Today, a discussion of two issues for the price of one:

Koran burning: A couple of weeks ago I wrote that Muslims in New York City may have the right to build an Islamic center/mosque near ground zero, but they should voluntarily forego it in the interests of national harmony.

Then the pastor of a tiny church in Florida decided that Sept. 11 should be “International Burn a Koran Day.”

Thursday, however, he said he changed his mind, citing promises he had received that the mosque would be moved, a pledge that was later denied by the mosque’s sponsors.

But that came after his scheme created an international controversy in which no less a figure than Gen. David Petraeus said that it would so offend Muslims that U.S. troops would be endangered.

The cases aren’t similar, but the conclusion is the same: Yes, the church’s pastor, the Rev. Terry Jones, has a right to burn Korans; and no, he shouldn’t do it.

But the situations differ. The mosque’s imam, Feisal Rauf, may have been sent abroad on the taxpayer’s dollar by our State Department to boost our image with overseas coreligionists, but he’s been squishy-soft on condemning terrorist groups like Hamas and has suggested we bore some blame for the attacks of 9/11 due to our treatment of Muslims abroad (such as defending them in Kosovo and Bosnia?).

Rauf also has been less than forthcoming about the sources of the financing he plans to call on to build his center. So, there is substance as well as symbolism to the opposition to the mosque’s location expressed by most Americans (including 70 percent of New Yorkers).

Objections to Koran-burning, however, spring from different sources. First of all, book-burning harks back to images of Nazis tossing volumes of classic literature on bonfires to express their hostility to the norms of civilization itself.

Indeed, the word “holocaust” literally means “to destroy (a sacrifice) by fire.” But rather than continue, let me quote words addressed to Rev. Jones that speak for me as well:

“(Koran-burning) will feed the fire of caustic rhetoric and appear as nothing more than mean-spirited religious intolerance. Don’t feed that fire. If your ultimate point is to prove that the Christian teachings of mercy, justice, freedom and equality provide the foundation on which our country stands, then your tactic to prove this point is totally counter-productive. Our nation was founded in part by those fleeing religious persecution. Freedom of religion is integral to our charters of liberty. We don’t need to agree with each other on theological matters, but tolerating each other without unnecessarily provoking strife is how we ensure a civil society.”

Thus wrote Sarah Palin this week, and no one said it better.

Obama’s free-fall: As polls of presidential popularity, to use a military coinage, “adversely impact the air-ground interface with subsequent on-board fuel ignition,” it leads people to wonder how he managed to turn the atmosphere of good feeling that followed his election into its exact opposite in just two short years.

In that time, the president has gone from more than 70 percent approval to close to 40 percent, and Congress has more than 70 percent of Americans in opposition. This is an “epic fail,” and while historians will write books about it, some reasons are apparent now.

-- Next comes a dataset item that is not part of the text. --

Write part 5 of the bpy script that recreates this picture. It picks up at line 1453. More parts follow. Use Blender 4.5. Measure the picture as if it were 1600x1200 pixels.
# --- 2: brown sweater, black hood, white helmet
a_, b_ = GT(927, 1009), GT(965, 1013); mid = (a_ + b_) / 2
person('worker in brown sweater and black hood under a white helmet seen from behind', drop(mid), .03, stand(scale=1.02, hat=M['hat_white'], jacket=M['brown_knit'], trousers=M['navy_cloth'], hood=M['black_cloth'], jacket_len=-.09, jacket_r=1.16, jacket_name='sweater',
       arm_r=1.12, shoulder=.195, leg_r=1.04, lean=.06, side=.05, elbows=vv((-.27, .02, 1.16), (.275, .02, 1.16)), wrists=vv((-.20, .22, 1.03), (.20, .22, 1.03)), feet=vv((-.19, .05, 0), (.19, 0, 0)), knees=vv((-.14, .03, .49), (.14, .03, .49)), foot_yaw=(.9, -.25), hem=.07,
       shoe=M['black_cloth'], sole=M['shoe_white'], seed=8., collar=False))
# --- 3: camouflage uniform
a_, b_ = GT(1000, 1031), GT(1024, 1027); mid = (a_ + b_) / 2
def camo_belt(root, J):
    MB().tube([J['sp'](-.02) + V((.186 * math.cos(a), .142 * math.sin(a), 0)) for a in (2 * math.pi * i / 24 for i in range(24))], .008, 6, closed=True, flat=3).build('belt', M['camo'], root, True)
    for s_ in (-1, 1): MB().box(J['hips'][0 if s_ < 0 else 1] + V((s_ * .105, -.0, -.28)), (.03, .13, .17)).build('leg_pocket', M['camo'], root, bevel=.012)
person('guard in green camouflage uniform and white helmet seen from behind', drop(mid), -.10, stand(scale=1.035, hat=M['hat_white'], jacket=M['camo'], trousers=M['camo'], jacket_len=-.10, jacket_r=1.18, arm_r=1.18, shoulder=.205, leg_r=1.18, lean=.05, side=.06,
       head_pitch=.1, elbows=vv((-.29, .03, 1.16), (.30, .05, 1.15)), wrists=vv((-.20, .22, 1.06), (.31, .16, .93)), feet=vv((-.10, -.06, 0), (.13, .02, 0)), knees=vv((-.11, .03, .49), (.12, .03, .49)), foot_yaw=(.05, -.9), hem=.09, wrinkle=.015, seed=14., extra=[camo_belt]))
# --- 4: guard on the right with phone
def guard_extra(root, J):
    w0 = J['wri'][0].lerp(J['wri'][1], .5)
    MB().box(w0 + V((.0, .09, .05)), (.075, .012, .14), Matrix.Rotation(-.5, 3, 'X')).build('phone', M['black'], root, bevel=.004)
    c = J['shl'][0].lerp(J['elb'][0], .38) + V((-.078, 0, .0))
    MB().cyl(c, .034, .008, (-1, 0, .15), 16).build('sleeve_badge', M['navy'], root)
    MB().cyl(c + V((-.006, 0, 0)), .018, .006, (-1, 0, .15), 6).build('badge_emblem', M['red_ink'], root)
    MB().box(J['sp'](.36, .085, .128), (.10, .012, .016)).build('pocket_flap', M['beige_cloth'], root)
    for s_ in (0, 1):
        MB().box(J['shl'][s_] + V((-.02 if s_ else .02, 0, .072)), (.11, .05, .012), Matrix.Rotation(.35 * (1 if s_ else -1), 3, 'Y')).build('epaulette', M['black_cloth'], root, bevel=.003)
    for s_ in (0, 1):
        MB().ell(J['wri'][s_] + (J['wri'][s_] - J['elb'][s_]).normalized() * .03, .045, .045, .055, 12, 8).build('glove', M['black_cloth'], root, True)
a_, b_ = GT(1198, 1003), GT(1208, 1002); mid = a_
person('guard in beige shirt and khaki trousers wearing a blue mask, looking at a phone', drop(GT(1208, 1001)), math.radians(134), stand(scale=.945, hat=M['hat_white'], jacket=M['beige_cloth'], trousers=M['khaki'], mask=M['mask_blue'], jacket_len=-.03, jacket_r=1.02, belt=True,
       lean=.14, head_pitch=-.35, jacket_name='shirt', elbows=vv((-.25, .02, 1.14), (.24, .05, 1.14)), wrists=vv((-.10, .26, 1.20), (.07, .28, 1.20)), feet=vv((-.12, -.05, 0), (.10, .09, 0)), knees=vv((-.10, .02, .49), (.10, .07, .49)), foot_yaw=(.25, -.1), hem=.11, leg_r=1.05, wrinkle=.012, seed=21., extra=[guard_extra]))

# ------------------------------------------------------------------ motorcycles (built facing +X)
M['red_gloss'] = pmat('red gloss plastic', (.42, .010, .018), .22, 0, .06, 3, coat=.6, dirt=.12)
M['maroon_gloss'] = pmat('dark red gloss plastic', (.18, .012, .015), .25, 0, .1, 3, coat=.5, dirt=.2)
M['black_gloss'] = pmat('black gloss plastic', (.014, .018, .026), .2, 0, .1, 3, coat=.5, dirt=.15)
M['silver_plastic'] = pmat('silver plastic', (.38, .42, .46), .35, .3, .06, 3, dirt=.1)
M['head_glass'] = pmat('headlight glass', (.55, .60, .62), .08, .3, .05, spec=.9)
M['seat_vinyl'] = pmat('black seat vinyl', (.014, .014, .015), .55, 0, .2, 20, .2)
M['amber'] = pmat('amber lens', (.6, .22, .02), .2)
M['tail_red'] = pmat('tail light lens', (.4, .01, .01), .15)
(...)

First, the president and his party, elected in part due to voters’ worries about the fiscal irresponsibility of the Bush administration, showed even less concern for deficits and debt.

Their claims that the stimulus and health care reform would save money and promote growth fell afoul of ever-growing unemployment in the first case, and analyses of the latter that showed it piling up over $1 trillion in new costs, not to mention less choice and hugely increased regulatory burdens.

Pushing socialized health care through against public opposition, continued threats of higher taxes and endless spending, the takeover of a signature American company, General Motors, and the refusal to secure our borders all solidly demonstrated Democratic arrogance to voters.

With the party’s signature domestic initiatives as far underwater in the polls as many homeowners now find themselves with their mortgages, there has been little to brag about on the home front.

Abroad, Obama as a candidate pledged to close Guantanamo, bring the troops home from Iraq (a conflict he termed “a mistake”) and focus on Afghanistan as the key front in the anti-terror effort. But the prison camp’s still open, 50,000 troops remain in Iraq with a presidential blessing, and a “surge-lite” in Afghanistan, despite sending Gen. Petraeus to oversee operations, still awaits a clear path to victory.

At least breaking those promises helps defend us. But Iran continues to seek nuclear weapons, which could end up in terrorist hands even if Tehran refrains from using them on Tel Aviv (or vice versa, or both).

At a minimum, the Iranian bomb will likely lead other regional powers like Saudi Arabia and Jordan to build them in self-defense. Proliferation, thy name is Ahmadinutjob.

It’s not that Bush did any better, but Obama ran on the claim that he was uniquely qualified to bring peace where others wanted conflict. So far, that’s a claim without any results (except an empty Nobel Prize).

In sum, Obama and the Democrats governed from the left in a center-right nation, and, if current polling proves predictive, will pay a huge price Nov. 2 for that miscalculation.